For such \(n\), it follows then from Proposition 2 and (6) that the measure \(\nu _n^0\) with free generating pair \((0,\frac{|t|k_n(t)}{1+t^2}\, \mathrm{d}t)\) is unimodal. From (33) and the free version of Gnedenko’s Theorem (cf. (12)), it follows that \(\nu _n^0\overset{\mathrm{w}}{\rightarrow }\nu ^0\) as \(n\rightarrow \infty \), and hence (16) implies that \(\nu ^0\) is unimodal, as desired. \(\square \)

Remark 2

A non-degenerate classically selfdecomposable probability measure is absolutely continuous with respect to Lebesgue measure (see [14, Theorem 27.13]). In the free case, it was proved by Sakuma (see [16]) that non-degenerate freely selfdecomposable measures have no atoms.
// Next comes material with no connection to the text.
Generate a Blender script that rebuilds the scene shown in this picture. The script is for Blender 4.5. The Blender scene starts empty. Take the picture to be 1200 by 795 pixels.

By definition (see formula 2), a unimodal measure does not have a continuous singular part, and via Theorem 1, we may thus conclude that also freely selfdecomposable measures are absolutely continuous with respect to the Lebesgue measure, unless they are degenerate. Moreover, from Huang’s density formula [11, Theorem 3.10(6)], which is a strengthened version of our Corollary 1, one can show that the density function of a freely selfdecomposable measure is continuous on \({\mathbb {R}}\). By contrast, the density of a classical selfdecomposable measure may have a single point of discontinuity (see [14, Theorem 28.4]).